# start of Data section

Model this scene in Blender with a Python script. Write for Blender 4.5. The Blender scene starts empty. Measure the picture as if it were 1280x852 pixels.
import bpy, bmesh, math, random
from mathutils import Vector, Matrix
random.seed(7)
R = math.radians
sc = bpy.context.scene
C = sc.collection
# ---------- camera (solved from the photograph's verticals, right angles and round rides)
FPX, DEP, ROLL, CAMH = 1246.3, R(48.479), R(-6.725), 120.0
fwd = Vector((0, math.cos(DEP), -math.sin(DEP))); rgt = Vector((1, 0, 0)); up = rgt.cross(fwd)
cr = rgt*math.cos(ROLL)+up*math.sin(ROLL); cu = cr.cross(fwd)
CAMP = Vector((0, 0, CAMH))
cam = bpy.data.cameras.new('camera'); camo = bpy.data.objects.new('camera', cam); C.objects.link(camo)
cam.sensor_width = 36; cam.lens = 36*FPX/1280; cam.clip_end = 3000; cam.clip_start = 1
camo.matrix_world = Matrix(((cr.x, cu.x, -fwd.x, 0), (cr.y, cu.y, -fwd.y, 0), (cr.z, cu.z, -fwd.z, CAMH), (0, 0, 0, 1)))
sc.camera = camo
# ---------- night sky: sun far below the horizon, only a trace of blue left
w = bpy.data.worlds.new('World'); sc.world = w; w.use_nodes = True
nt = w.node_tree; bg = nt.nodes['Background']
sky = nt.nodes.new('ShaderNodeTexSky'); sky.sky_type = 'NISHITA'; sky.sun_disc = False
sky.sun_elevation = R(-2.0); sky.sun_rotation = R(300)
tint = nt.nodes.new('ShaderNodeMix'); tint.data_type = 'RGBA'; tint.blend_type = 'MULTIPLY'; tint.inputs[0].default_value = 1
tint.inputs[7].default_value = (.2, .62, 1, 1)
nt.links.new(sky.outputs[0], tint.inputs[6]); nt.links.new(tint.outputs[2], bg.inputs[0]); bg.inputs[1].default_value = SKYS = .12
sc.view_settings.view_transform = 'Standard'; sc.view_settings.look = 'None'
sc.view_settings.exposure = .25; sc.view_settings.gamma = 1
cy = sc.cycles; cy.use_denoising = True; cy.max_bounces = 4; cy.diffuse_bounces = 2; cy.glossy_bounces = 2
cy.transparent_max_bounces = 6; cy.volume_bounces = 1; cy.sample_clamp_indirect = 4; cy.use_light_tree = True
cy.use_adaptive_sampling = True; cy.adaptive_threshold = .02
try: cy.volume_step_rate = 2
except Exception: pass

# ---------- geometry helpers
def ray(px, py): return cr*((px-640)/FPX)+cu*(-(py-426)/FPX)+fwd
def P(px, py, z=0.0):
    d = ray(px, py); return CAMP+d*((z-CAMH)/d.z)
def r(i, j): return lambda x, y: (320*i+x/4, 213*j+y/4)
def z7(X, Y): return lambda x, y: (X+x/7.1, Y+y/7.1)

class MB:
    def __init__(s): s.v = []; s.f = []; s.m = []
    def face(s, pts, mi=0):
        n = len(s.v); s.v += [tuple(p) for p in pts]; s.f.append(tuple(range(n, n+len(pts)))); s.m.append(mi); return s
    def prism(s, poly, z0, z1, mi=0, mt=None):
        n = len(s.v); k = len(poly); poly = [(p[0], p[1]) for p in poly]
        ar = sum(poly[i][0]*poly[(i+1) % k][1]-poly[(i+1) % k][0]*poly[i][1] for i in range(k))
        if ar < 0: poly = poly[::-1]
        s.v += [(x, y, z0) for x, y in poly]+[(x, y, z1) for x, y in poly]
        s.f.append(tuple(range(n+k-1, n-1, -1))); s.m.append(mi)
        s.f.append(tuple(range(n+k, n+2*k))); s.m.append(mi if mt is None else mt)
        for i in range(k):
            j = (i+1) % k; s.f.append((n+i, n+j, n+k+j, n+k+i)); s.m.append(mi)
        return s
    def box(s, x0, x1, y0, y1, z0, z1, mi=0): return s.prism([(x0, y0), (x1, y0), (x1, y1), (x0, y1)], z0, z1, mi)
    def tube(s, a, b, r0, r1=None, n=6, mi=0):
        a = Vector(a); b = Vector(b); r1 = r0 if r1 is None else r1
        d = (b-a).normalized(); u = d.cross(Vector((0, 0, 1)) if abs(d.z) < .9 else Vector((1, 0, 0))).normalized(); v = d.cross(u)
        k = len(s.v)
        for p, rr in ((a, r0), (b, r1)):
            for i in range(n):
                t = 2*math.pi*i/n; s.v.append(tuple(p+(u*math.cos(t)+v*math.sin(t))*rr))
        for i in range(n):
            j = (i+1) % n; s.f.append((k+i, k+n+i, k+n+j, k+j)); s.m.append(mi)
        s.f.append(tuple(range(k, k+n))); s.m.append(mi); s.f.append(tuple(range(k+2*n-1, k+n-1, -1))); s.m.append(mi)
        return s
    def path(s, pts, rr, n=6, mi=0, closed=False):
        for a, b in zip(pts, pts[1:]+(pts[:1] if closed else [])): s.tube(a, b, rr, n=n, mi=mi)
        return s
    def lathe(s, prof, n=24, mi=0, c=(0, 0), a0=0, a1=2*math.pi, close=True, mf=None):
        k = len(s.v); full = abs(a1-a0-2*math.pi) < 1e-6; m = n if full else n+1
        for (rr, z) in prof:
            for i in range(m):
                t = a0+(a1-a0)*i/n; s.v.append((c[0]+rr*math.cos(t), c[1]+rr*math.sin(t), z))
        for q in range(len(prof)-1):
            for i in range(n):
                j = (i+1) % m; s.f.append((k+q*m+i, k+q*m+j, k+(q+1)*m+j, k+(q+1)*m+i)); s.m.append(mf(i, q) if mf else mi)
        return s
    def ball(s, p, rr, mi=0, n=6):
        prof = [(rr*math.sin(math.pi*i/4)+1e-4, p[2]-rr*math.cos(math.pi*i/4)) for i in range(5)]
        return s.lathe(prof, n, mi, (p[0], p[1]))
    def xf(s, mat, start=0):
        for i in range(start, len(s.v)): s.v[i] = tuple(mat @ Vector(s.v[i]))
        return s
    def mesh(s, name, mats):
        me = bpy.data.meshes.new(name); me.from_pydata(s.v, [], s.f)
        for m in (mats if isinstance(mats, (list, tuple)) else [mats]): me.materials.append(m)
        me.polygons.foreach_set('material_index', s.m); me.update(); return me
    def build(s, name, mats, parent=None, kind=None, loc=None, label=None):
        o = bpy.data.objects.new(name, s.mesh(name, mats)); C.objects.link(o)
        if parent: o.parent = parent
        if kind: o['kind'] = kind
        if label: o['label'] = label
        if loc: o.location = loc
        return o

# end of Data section

▸ **Problem requirements**:
Return what is listed above, exactly and completely.

▸ **Solved exercise**:
Model this scene in Blender with a Python script. Write for Blender 4.5. The Blender scene starts empty. Measure the picture as if it were 1280x852 pixels.
import bpy, bmesh, math, random
from mathutils import Vector, Matrix
random.seed(7)
R = math.radians
sc = bpy.context.scene
C = sc.collection
# ---------- camera (solved from the photograph's verticals, right angles and round rides)
FPX, DEP, ROLL, CAMH = 1246.3, R(48.479), R(-6.725), 120.0
fwd = Vector((0, math.cos(DEP), -math.sin(DEP))); rgt = Vector((1, 0, 0)); up = rgt.cross(fwd)
cr = rgt*math.cos(ROLL)+up*math.sin(ROLL); cu = cr.cross(fwd)
CAMP = Vector((0, 0, CAMH))
cam = bpy.data.cameras.new('camera'); camo = bpy.data.objects.new('camera', cam); C.objects.link(camo)
cam.sensor_width = 36; cam.lens = 36*FPX/1280; cam.clip_end = 3000; cam.clip_start = 1
camo.matrix_world = Matrix(((cr.x, cu.x, -fwd.x, 0), (cr.y, cu.y, -fwd.y, 0), (cr.z, cu.z, -fwd.z, CAMH), (0, 0, 0, 1)))
sc.camera = camo
# ---------- night sky: sun far below the horizon, only a trace of blue left
w = bpy.data.worlds.new('World'); sc.world = w; w.use_nodes = True
nt = w.node_tree; bg = nt.nodes['Background']
sky = nt.nodes.new('ShaderNodeTexSky'); sky.sky_type = 'NISHITA'; sky.sun_disc = False
sky.sun_elevation = R(-2.0); sky.sun_rotation = R(300)
tint = nt.nodes.new('ShaderNodeMix'); tint.data_type = 'RGBA'; tint.blend_type = 'MULTIPLY'; tint.inputs[0].default_value = 1
tint.inputs[7].default_value = (.2, .62, 1, 1)
nt.links.new(sky.outputs[0], tint.inputs[6]); nt.links.new(tint.outputs[2], bg.inputs[0]); bg.inputs[1].default_value = SKYS = .12
sc.view_settings.view_transform = 'Standard'; sc.view_settings.look = 'None'
sc.view_settings.exposure = .25; sc.view_settings.gamma = 1
cy = sc.cycles; cy.use_denoising = True; cy.max_bounces = 4; cy.diffuse_bounces = 2; cy.glossy_bounces = 2
cy.transparent_max_bounces = 6; cy.volume_bounces = 1; cy.sample_clamp_indirect = 4; cy.use_light_tree = True
cy.use_adaptive_sampling = True; cy.adaptive_threshold = .02
try: cy.volume_step_rate = 2
except Exception: pass

# ---------- geometry helpers
def ray(px, py): return cr*((px-640)/FPX)+cu*(-(py-426)/FPX)+fwd
def P(px, py, z=0.0):
    d = ray(px, py); return CAMP+d*((z-CAMH)/d.z)
def r(i, j): return lambda x, y: (320*i+x/4, 213*j+y/4)
def z7(X, Y): return lambda x, y: (X+x/7.1, Y+y/7.1)

class MB:
    def __init__(s): s.v = []; s.f = []; s.m = []
    def face(s, pts, mi=0):
        n = len(s.v); s.v += [tuple(p) for p in pts]; s.f.append(tuple(range(n, n+len(pts)))); s.m.append(mi); return s
    def prism(s, poly, z0, z1, mi=0, mt=None):
        n = len(s.v); k = len(poly); poly = [(p[0], p[1]) for p in poly]
        ar = sum(poly[i][0]*poly[(i+1) % k][1]-poly[(i+1) % k][0]*poly[i][1] for i in range(k))
        if ar < 0: poly = poly[::-1]
        s.v += [(x, y, z0) for x, y in poly]+[(x, y, z1) for x, y in poly]
        s.f.append(tuple(range(n+k-1, n-1, -1))); s.m.append(mi)
        s.f.append(tuple(range(n+k, n+2*k))); s.m.append(mi if mt is None else mt)
        for i in range(k):
            j = (i+1) % k; s.f.append((n+i, n+j, n+k+j, n+k+i)); s.m.append(mi)
        return s
    def box(s, x0, x1, y0, y1, z0, z1, mi=0): return s.prism([(x0, y0), (x1, y0), (x1, y1), (x0, y1)], z0, z1, mi)
    def tube(s, a, b, r0, r1=None, n=6, mi=0):
        a = Vector(a); b = Vector(b); r1 = r0 if r1 is None else r1
        d = (b-a).normalized(); u = d.cross(Vector((0, 0, 1)) if abs(d.z) < .9 else Vector((1, 0, 0))).normalized(); v = d.cross(u)
        k = len(s.v)
        for p, rr in ((a, r0), (b, r1)):
            for i in range(n):
                t = 2*math.pi*i/n; s.v.append(tuple(p+(u*math.cos(t)+v*math.sin(t))*rr))
        for i in range(n):
            j = (i+1) % n; s.f.append((k+i, k+n+i, k+n+j, k+j)); s.m.append(mi)
        s.f.append(tuple(range(k, k+n))); s.m.append(mi); s.f.append(tuple(range(k+2*n-1, k+n-1, -1))); s.m.append(mi)
        return s
    def path(s, pts, rr, n=6, mi=0, closed=False):
        for a, b in zip(pts, pts[1:]+(pts[:1] if closed else [])): s.tube(a, b, rr, n=n, mi=mi)
        return s
    def lathe(s, prof, n=24, mi=0, c=(0, 0), a0=0, a1=2*math.pi, close=True, mf=None):
        k = len(s.v); full = abs(a1-a0-2*math.pi) < 1e-6; m = n if full else n+1
        for (rr, z) in prof:
            for i in range(m):
                t = a0+(a1-a0)*i/n; s.v.append((c[0]+rr*math.cos(t), c[1]+rr*math.sin(t), z))
        for q in range(len(prof)-1):
            for i in range(n):
                j = (i+1) % m; s.f.append((k+q*m+i, k+q*m+j, k+(q+1)*m+j, k+(q+1)*m+i)); s.m.append(mf(i, q) if mf else mi)
        return s
    def ball(s, p, rr, mi=0, n=6):
        prof = [(rr*math.sin(math.pi*i/4)+1e-4, p[2]-rr*math.cos(math.pi*i/4)) for i in range(5)]
        return s.lathe(prof, n, mi, (p[0], p[1]))
    def xf(s, mat, start=0):
        for i in range(start, len(s.v)): s.v[i] = tuple(mat @ Vector(s.v[i]))
        return s
    def mesh(s, name, mats):
        me = bpy.data.meshes.new(name); me.from_pydata(s.v, [], s.f)
        for m in (mats if isinstance(mats, (list, tuple)) else [mats]): me.materials.append(m)
        me.polygons.foreach_set('material_index', s.m); me.update(); return me
    def build(s, name, mats, parent=None, kind=None, loc=None, label=None):
        o = bpy.data.objects.new(name, s.mesh(name, mats)); C.objects.link(o)
        if parent: o.parent = parent
        if kind: o['kind'] = kind
        if label: o['label'] = label
        if loc: o.location = loc
        return o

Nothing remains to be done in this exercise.